I am one of those landlords who has sold up when my long-term tenant decided to move out.
The apartment wasn't bought by a first time buyer or another landlord. It went to an older couple who had downsized, bought a cottage in the country, and wanted a London pied a terre.
2 more much needed London beds gone from the PRS!
When the time is right, I will also sell up elsewhere, and enjoy 'retirement' without the hassle of using my own money to try to keep roofs over others' heads, even when they don't pay!

by David Price

11:31 AM, 28th November 2017, About 4 years ago

Reply to the comment left by Dr Rosalind Beck at 27/11/2017 - 21:28
It would be better for M&S to support The Salvation Army for they do actually provide shelter and unconditional support where needed.
https://www.salvationarmy.org.uk/rough-sleeping-street-homelessness

by NewYorkie

11:43 AM, 28th November 2017, About 4 years ago

If everyone on here posted this to Facebook and any other social media they are on, it may make a splash.

by Ian Muir

11:50 AM, 28th November 2017, About 4 years ago

Reply to the comment left by Dr Rosalind Beck at 27/11/2017 - 21:28
If the public believe that Shelter is doing good, then that will suit corporations who want to be perceived as contributing to the community. Especially when it's apparent that Gvmt is influenced by them.
If you believe that the public perception is wrong then you have to find a way to inform them of the facts.
Complaining as landlords will only just elicit the response that "they would say that wouldn't they", and who will support landlord's opinions?

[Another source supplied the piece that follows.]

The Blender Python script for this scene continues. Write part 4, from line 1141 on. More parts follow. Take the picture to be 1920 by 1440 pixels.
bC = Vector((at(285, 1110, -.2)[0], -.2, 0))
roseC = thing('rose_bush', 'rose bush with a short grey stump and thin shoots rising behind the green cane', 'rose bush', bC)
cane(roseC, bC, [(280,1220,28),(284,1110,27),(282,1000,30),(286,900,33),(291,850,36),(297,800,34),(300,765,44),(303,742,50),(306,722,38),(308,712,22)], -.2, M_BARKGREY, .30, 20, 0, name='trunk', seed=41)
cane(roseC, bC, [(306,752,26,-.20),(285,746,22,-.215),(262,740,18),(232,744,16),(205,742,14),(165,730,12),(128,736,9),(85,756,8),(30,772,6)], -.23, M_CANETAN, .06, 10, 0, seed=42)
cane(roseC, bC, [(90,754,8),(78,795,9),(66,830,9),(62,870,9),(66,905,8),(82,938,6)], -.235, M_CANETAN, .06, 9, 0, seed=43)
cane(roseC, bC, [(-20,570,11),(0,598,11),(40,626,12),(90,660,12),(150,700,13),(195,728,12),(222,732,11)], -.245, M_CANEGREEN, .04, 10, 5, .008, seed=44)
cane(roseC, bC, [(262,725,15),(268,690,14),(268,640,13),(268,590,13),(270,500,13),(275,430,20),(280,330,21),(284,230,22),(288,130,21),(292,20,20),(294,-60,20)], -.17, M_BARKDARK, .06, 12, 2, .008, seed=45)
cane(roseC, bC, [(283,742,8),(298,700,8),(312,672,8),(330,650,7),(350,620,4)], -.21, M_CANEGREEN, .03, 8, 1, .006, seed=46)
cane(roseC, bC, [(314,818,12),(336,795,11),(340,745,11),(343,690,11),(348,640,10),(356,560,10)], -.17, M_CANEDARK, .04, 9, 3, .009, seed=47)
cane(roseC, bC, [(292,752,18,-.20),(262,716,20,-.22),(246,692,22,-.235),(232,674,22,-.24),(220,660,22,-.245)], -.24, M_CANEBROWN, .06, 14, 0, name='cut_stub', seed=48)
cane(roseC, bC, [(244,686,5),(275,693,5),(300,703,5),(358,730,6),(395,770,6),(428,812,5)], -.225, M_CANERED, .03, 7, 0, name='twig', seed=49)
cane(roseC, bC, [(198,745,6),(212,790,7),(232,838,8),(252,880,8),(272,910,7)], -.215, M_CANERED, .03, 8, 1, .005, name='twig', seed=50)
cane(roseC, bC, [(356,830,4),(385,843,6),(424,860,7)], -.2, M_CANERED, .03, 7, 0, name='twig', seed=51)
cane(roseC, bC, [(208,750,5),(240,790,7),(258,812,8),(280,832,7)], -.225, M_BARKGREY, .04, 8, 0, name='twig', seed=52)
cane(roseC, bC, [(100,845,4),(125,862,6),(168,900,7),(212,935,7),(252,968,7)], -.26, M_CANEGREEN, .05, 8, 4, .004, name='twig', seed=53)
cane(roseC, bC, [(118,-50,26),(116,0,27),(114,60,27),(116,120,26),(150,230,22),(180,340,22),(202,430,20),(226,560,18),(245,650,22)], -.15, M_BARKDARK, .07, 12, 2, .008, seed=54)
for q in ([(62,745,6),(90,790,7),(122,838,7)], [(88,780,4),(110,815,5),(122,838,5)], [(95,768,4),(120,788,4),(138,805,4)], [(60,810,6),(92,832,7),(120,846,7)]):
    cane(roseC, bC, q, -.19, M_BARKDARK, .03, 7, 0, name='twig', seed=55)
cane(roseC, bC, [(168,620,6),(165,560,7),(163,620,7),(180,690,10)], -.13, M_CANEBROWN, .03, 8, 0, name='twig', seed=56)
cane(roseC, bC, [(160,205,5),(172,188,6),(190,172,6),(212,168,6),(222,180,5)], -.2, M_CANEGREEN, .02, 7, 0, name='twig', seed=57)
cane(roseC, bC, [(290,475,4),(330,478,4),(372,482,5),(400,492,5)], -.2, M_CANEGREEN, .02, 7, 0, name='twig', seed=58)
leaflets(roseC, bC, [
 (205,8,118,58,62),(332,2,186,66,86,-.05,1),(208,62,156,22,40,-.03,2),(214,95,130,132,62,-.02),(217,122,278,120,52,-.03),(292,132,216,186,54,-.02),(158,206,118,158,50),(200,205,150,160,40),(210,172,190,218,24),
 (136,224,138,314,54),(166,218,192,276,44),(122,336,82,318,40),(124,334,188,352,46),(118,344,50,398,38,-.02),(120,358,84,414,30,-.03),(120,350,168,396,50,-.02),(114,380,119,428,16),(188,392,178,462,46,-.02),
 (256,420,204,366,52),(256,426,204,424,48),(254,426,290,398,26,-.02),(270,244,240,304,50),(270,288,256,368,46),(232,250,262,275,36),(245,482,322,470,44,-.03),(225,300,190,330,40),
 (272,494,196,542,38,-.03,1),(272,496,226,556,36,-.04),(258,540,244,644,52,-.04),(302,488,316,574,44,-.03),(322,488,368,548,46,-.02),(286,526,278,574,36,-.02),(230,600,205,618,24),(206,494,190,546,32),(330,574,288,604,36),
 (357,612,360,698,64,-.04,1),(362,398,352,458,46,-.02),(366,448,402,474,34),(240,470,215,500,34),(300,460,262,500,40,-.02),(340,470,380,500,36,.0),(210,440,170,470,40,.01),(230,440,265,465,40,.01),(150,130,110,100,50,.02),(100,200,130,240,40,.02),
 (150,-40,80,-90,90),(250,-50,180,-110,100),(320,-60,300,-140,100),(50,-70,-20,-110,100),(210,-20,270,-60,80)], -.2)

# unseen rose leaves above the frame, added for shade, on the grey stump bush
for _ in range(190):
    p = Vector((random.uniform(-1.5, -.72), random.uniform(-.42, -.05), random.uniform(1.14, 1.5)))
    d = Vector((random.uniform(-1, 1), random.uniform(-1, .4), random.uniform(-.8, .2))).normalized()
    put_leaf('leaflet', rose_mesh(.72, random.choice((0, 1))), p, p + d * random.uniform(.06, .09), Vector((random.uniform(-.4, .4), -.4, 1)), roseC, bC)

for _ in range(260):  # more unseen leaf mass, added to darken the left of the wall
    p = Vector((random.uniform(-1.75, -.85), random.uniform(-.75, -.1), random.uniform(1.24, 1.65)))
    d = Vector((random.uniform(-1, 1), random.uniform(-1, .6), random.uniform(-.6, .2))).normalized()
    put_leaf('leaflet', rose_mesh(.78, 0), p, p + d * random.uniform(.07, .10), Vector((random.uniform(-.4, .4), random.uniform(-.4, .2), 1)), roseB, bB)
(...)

To break that perception by corporations and the electorate, factual statistics about how Shelter (mis)uses money (or eg their Chief Exec abuses his expenses or some other scandal that newspapers can use as an "outrage"), and the effects on PRS housing as a DIRECT result of Shelter's activities would be needed.

Anyone know a supportive journalist / newspaper prepared to take a stance in conflict with general opinion?

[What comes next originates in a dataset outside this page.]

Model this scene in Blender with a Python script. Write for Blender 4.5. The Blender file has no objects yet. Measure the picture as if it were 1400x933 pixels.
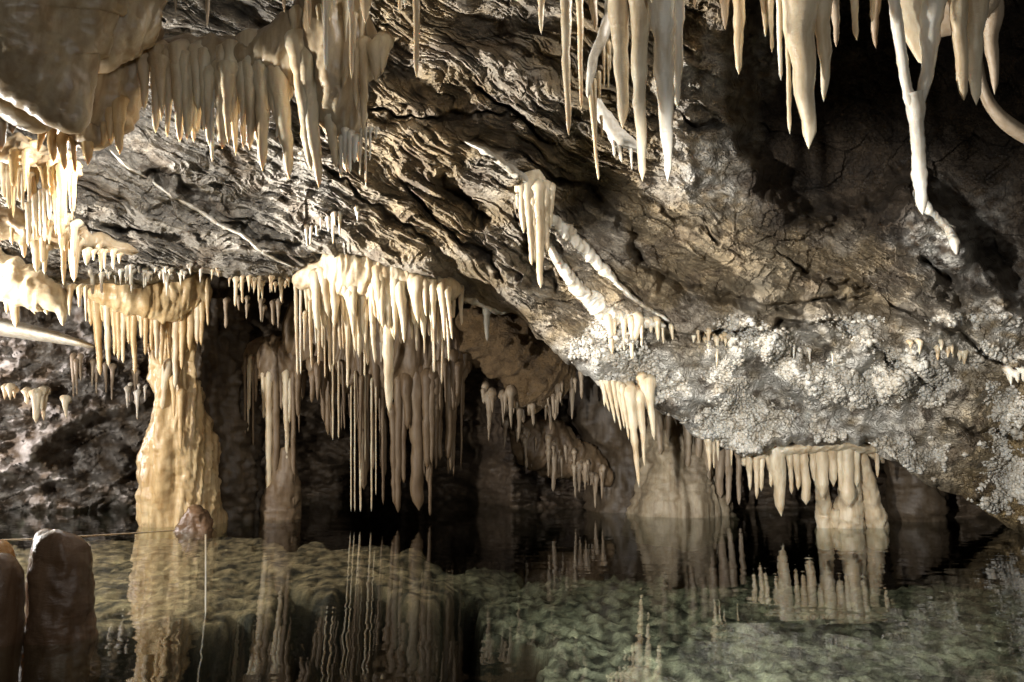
import bpy, math, random
import numpy as np
from mathutils import Vector

# ------------------------------------------------------------------ scene, camera, world, light
S = bpy.context.scene
COL = S.collection
W0, H0, FPX = 1400.0, 933.0, 1050.0
PITCH = math.radians(8.5)
CAM = np.array([0.0, 0.0, 0.7])
cam = bpy.data.objects.new('camera', bpy.data.cameras.new('camera'))
COL.objects.link(cam)
cam.location = CAM
cam.rotation_euler = (math.radians(90) + PITCH, 0, 0)
cam.data.sensor_width = 36.0
cam.data.lens = 36.0 * FPX / W0
cam.data.clip_start = 0.05
cam.data.clip_end = 200.0
S.camera = cam

CP, SP = math.cos(PITCH), math.sin(PITCH)


def at(px, py, d):
    """point seen at photo pixel (px, py) at depth d metres along the optical axis"""
    px = np.asarray(px, float); py = np.asarray(py, float); d = np.asarray(d, float)
    xc = (px - W0 / 2) / FPX * d
    yc = (H0 / 2 - py) / FPX * d
    return np.stack([CAM[0] + xc, CAM[1] + d * CP - yc * SP, CAM[2] + d * SP + yc * CP], -1)


def proj(p):
    p = np.asarray(p, float) - CAM
    d = p[..., 1] * CP + p[..., 2] * SP
    yc = -p[..., 1] * SP + p[..., 2] * CP
    return W0 / 2 + p[..., 0] / d * FPX, H0 / 2 - yc / d * FPX, d


def on_water(px, py, z=0.0):
    a = at(px, py, 1.0) - CAM
    t = (z - CAM[2]) / a[..., 2]
    return CAM + a * t[..., None] if np.ndim(t) else CAM + a * t


world = bpy.data.worlds.new('World')
S.world = world
world.use_nodes = True
bg = world.node_tree.nodes['Background']
bg.inputs['Color'].default_value = (0.9, 0.85, 0.75, 1)
bg.inputs['Strength'].default_value = 0.05          # hardly any stray light under ground

S.view_settings.view_transform = 'Standard'
S.view_settings.look = 'None'
S.view_settings.exposure = 0.2
S.view_settings.gamma = 1.0
S.render.engine = 'CYCLES'
S.cycles.use_denoising = True
S.cycles.max_bounces = 5
S.cycles.transparent_max_bounces = 8
S.cycles.sample_clamp_indirect = 4.0
S.cycles.caustics_reflective = False
S.cycles.caustics_refractive = False


def lamp(name, loc, power, color, radius=0.06, target=None, cone=None, blend=0.5):
    L = bpy.data.lights.new(name, 'POINT' if target is None else 'SPOT')
    L.energy = power
    L.color = color
    L.shadow_soft_size = radius
    o = bpy.data.objects.new(name, L)
    COL.objects.link(o)
    o.location = loc
    if target is not None:
        L.spot_size = math.radians(cone)
        L.spot_blend = blend
        v = Vector(target) - o.location
        o.rotation_euler = v.to_track_quat('-Z', 'Y').to_euler()
    return o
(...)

Anyone have statistics (and sources) to back up the negative effects of Shelter's activities?

by Dr Rosalind Beck

12:10 PM, 28th November 2017, About 4 years ago

Reply to the comment left by Ian Muir at 28/11/2017 - 11:50
The plain fact that Shelter provides no housing out of a budget of around £50 million (when I last checked) is surely enough? I also have a dossier of lies/inaccuracies/misleading statements they make on their blog. The newspapers are not interested in this subject in the main as Shelter seems to have a hold over the media and also Government for that matter. The only article I have ever seen casting any aspersions about them was after Grenfell when it turned out 2 of their Board members were involved in some way with the Tower.

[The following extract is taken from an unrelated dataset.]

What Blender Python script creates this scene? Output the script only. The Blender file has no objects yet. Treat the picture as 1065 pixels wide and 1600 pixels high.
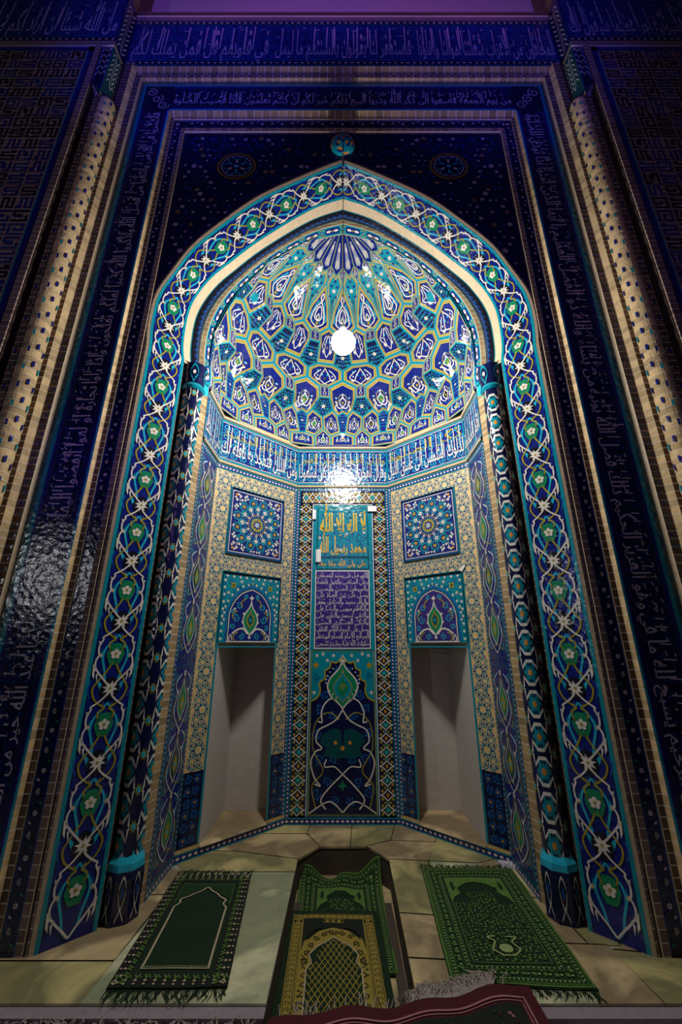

As for Crisis, they do provide roofs over people's heads so that's a good start. They also currently are taking a 'wait and see' approach to Section 24. They are waiting for thousands of people to be made homeless because of it, and then they may assess it, after all the human misery has resulted, and may then declare themselves against it! (I got this direct from Jon Sparkes, although I may have twiddled the language he used)

by Rob Crawford

12:25 PM, 28th November 2017, About 4 years ago

Reply to the comment left by Dr Rosalind Beck at 27/11/2017 - 21:28
You missed the whole point, perception is very strong and this thread will win no friends for landlords!

by Dr Rosalind Beck

13:15 PM, 28th November 2017, About 4 years ago

Reply to the comment left by Rob Crawford at 28/11/2017 - 12:25No. You've missed the point. We are not in the business of pussy-footing around people and organisations which constantly slag us off. Why would you want to do that? It doesn't matter that fewer than 1% of landlords are 'rogue.' That doesn't stop these organisations hounding us. Being quiet wouldn't stop them and being noisy can't make it any worse than it already is. A taste of what we're up against is in my article about the Guardian's coverage of landlords and since I wrote it there have been more examples.
https://www.property118.com/guardians-current-onslaught-private-landlords/
Patrick Collinson recently made an appeal on 118 trying to get landlords to be profiled for his report on the Budget - but one of his most recent articles then made the usual derogatory comments about us. He once wrote an article inspired by an email I sent him. He then proceeded to inaccurately report my situation and start the article with a profile of a 'flash Harry' type character and a large photo of the guy in front of his Bentley. They have an ideology and a script and we must tread very carefully with these people who influence public perception about us far more than a few posts here would.

I would add that the Guardian will print any crap from both Shelter and Generation Rent and also from their own correspondents, often riddled with errors as well as being completely biased and we have no recourse when they do this. They regularly print hateful nonsense from Wilson Craw allowing him to promote his campaign to get Sections 21s abolished. He's an idiot with the Guardian as his stage. Abolish Sections 21s and landlords will flee the market even more than they are already doing because of Section 24. This all damages the PRS, damages tenants as well as landlords and exacerbates homelessness. It doesn't matter if you argued that they had their heart in the right place (which I don't actually believe) - it is the result of their destructive interventions which matter.

by TC

13:18 PM, 28th November 2017, About 4 years ago

Perhaps there is an opportunity for Landlords to come together and form a charity to help the homeless? I am sure many of us make our own donations to various causes. Combined and focussed with a clear objective, this could be a powerful response, and help those that need help.